A: Most other real estate crowdfunding platforms are using leverage (e.g. bank financing to mortgage the property). However, this model involves a number of high risks like, for instance, the ones an investor runs in case of crashing markets or changes in interest rates. So, we decided to finance property with equity.
O*: What’s the impact of this?
A: UK householders have a debt of 92% of the current GDP and we are getting very close to the levels before the crisis. We look at debt in itself as a bad thing while
most of the people look at debt as something to use to consume.
O*: It sounds like a change of perspective…
A: We are asking people to invest more instead of borrowing. In this respect our market is very large. We have a very inclusive model which starts from a minimum of £50 investment. The idea is to be as inclusive as possible and really allow people to invest in a safe environment in real estate opportunities.
O*: From what you are saying it seems that you use crowdfunding as a truly tactical tool for your real estate finance approach, with marketing and sales at its heart I mean…
A: This is correct. In fact, another difference is that other platforms are financing developers, so they are taking the credit risk of the developer whereby for us the crowd is the end buyer of the project.
O*: We started off with Brexit. Getting back to the UK, and in particular to the areas where Brexit was born as they have been facing massive issues in terms of affordable houses, how could your business relieve this pain?

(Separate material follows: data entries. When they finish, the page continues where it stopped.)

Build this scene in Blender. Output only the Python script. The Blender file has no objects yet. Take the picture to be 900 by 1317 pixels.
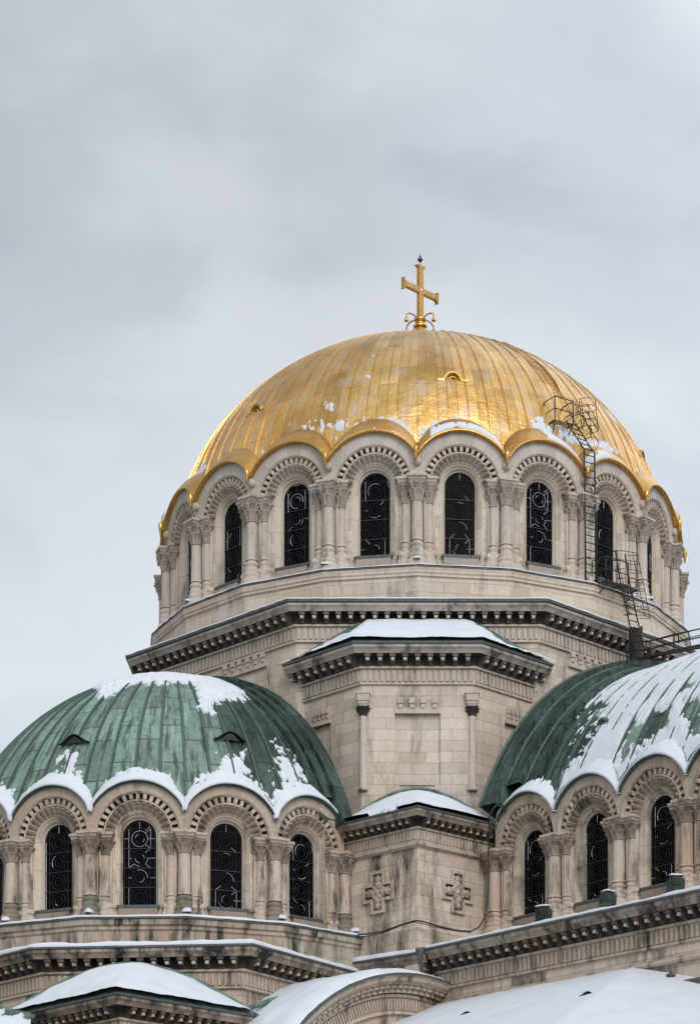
import bpy, math, random
import numpy as np
from mathutils import Matrix, Vector

rnd = random.Random(7)
PI = math.pi
sc = bpy.context.scene
COL = sc.collection

# ------------------------------------------------------------------ camera numbers (shift lens, level camera)
CAM_D = 107.0; CAM_Z = 1.7; FPX = 3000.0; PX, PY = 537.0, 1780.0

def at(x, y, d):
    """world point at depth d from the camera for a spot measured on the photo"""
    return np.array([(x - PX) * d / FPX, d - CAM_D, CAM_Z + (PY - y) * d / FPX])

def proj(P):
    d = CAM_D + P[..., 1]
    return PX + P[..., 0] * FPX / d, PY - (P[..., 2] - CAM_Z) * FPX / d

# ------------------------------------------------------------------ numpy noise
_rs = np.random.RandomState(3)
_LAT = _rs.rand(64, 64, 64)
def vnoise(P):
    P = np.asarray(P, float)
    i = np.floor(P).astype(int); f = P - i; f = f * f * (3 - 2 * f)
    i0 = i % 64; i1 = (i + 1) % 64
    x0, y0, z0 = i0[..., 0], i0[..., 1], i0[..., 2]; x1, y1, z1 = i1[..., 0], i1[..., 1], i1[..., 2]
    fx, fy, fz = f[..., 0], f[..., 1], f[..., 2]
    L = _LAT
    a = L[x0, y0, z0] * (1 - fx) + L[x1, y0, z0] * fx
    b = L[x0, y1, z0] * (1 - fx) + L[x1, y1, z0] * fx
    c = L[x0, y0, z1] * (1 - fx) + L[x1, y0, z1] * fx
    d = L[x0, y1, z1] * (1 - fx) + L[x1, y1, z1] * fx
    return ((a * (1 - fy) + b * fy) * (1 - fz) + (c * (1 - fy) + d * fy) * fz) * 2 - 1
def fbm(P, octv=4):
    P = np.asarray(P, float); s = 0; a = 1.0; t = 0
    for k in range(octv):
        s = s + a * vnoise(P * (2.03 ** k) + 17.3 * k); t += a; a *= 0.55
    return s / t

# ------------------------------------------------------------------ mesh builder
def xform(M, pts):
    pts = np.asarray(pts, float)
    return pts @ np.array(M.to_3x3()).T + np.array(M.translation)

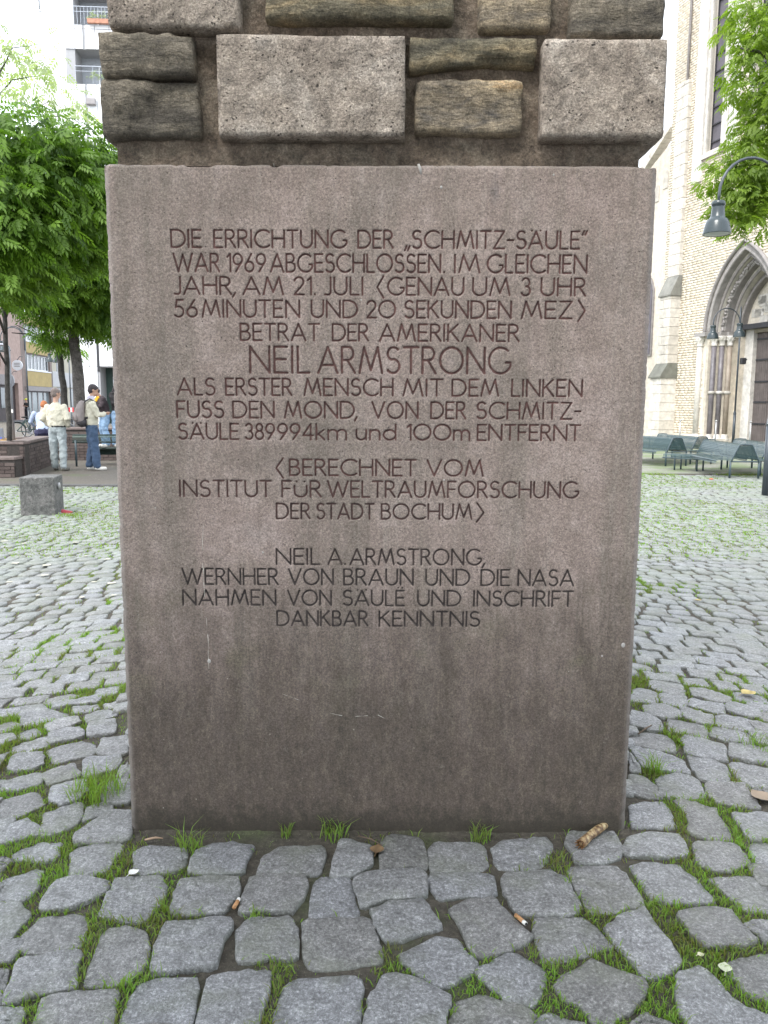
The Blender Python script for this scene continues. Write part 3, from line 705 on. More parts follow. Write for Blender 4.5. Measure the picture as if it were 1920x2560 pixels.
LINES = [   # words with their left and right edge, top and base at left, tilt is in the camera roll
 (574.4, 617.8, 1, [('DIE',428.6,502.3),('ERRICHTUNG',535.7,865.7),('DER',895.6,982.4),('l',1012.1,1024.3),('SCHMITZ-SÄULE',1031,1448),('q',1455,1467)]),
 (634, 678.4, 1, [('WAR',434.5,548.4),('1969',568.7,663.6),('ABGESCHLOSSEN',677,1101),('.',1110,1112),('IM',1137,1199),('GLEICHEN',1218.7,1466.5)]),
 (692, 735, 1, [('JAHR',436,577.8),(',',582,588),('AM',608.5,707.5),('21.',736,788),('JULI',812,907),('<',943,959),('GENAU',970,1158.6),('UM',1182.5,1274.3),('3',1303.7,1325),('UHR',1353.4,1463.7)]),
 (750, 792, 1, [('56',437.6,492.8),('MINUTEN',506,748.6),('UND',779,893),('20',918,988),('SEKUNDEN',1011.7,1277.5),('MEZ',1304.6,1429.8),('>',1445.7,1462)]),
 (808.6, 850, 1, [('BETRAT',601.7,798),('DER',831.8,920.4),('AMERIKANER',949.7,1297)]),
 (866, 930.5, 1, [('NEIL',626,773),('ARMSTRONG',796,1274.3)]),
 (946, 987, 1, [('ALS',444,537),('ERSTER',565,729),('MENSCH',761,982),('MIT',1008.5,1106.6),('DEM',1130.6,1245.8),('LINKEN',1279.7,1454.7)]),
 (1003, 1043.7, 1, [('FUSS',443,558.8),('DEN',583,685),('MOND',712,885),(',',887,892),('VON',930.3,1044.7),('DER',1077.7,1163.6),('SCHMITZ-',1191.6,1451.5)]),
 (1059, 1097.5, 1, [('SÄULE',446.7,595.8),('389',614,686),('994',695,782.5),('km',791,865.7),('und',891,989),('100m',1018.4,1173.5),('ENTFERNT',1193.9,1450)]),
 (1147.6, 1187, 1, [('<',690.8,708),('BERECHNET',724.7,1040),('VOM',1068,1207.4)]),
 (1201.5, 1241, .8, [('INSTITUT',450.3,678),('FÜR',705.7,802.4),('WELTRAUMFORSCHUNG',819.6,1444.8)]),
 (1258, 1295.5, .6, [('DER',691.7,774.4),('STADT',792.5,934),('BOCHUM',954,1179),('>',1192,1209)]),
 (1371, 1409.6, .2, [('NEIL',691.7,799),('A.',820.5,863.5),('ARMSTRONG',876,1202),(',',1206,1211)]),
 (1421.6, 1460.5, .1, [('WERNHER',456.6,695),('VON',722.4,833),('BRAUN',860,1032.5),('UND',1065,1173.5),('DIE',1203,1273),('NASA',1295.6,1433.5)]),
 (1475, 1512, .1, [('NAHMEN',458,689.4),('VON',720,827.8),('SÄULË',858,1010),('UND',1044.7,1151),('INSCHRIFT',1184.8,1432)]),
 (1527, 1563, .1, [('DANKBAR',693,919),('KENNTNIS',948.4,1198.4)])]
ZB, ZT = -.06, PY(950, 411, SD).z
def axis(lo, a, b_, hi, fine, coarse):
    return np.concatenate([np.arange(lo, a, coarse), np.arange(a, b_, fine), np.linspace(b_, hi, max(3, int((hi-b_)/coarse)))])
CH = .019
xs = axis(SLX0+CH, -.675, .64, SLX1-CH, .0026, .009)
zs = axis(ZB, .70, 2.04, ZT-.012, .0026, .010); zs = np.concatenate([zs, [ZT-.009, ZT-.005, ZT-.002, ZT]])
# columns: right/left sides and chamfers wrap round
sideL = [(SLX0, SD+.30), (SLX0, SD+.10), (SLX0, SD+.03), (SLX0+.0005, SD+CH)]
chL = [(SLX0+CH*k/4, SD+CH*(1-k/4)) for k in (1, 2, 3)]
chR = [(SLX1-CH*k/4, SD+CH*(1-k/4)) for k in (3, 2, 1)]
sideR = [(SLX1-.0005, SD+CH), (SLX1, SD+.03), (SLX1, SD+.10), (SLX1, SD+.30)]
cols_ = sideL+chL+[(x, SD) for x in xs]+chR+sideR
CX = np.array([c[0] for c in cols_]); CY = np.array([c[1] for c in cols_])
nl, nx_, nz_ = len(sideL)+len(chL), len(cols_), len(zs)
X, Z = np.meshgrid(CX, zs); Y = np.repeat(CY[None], nz_, 0)
dist = np.full(X.shape, 9.0); lineid = np.full(X.shape, -1); redn = np.zeros(X.shape)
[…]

A: We are in the process of launching a new product which allows people to buy their home without any debt on their balance sheet. The idea behind this is that while you own a bit of your apartment, the crowd will own the remaining part. So you, as an owner, will pay a rent to other shareholders. The main thing is that as there is no debt involved in the process you will be able to buy back the shares of the other shareholders as soon as you have cash available.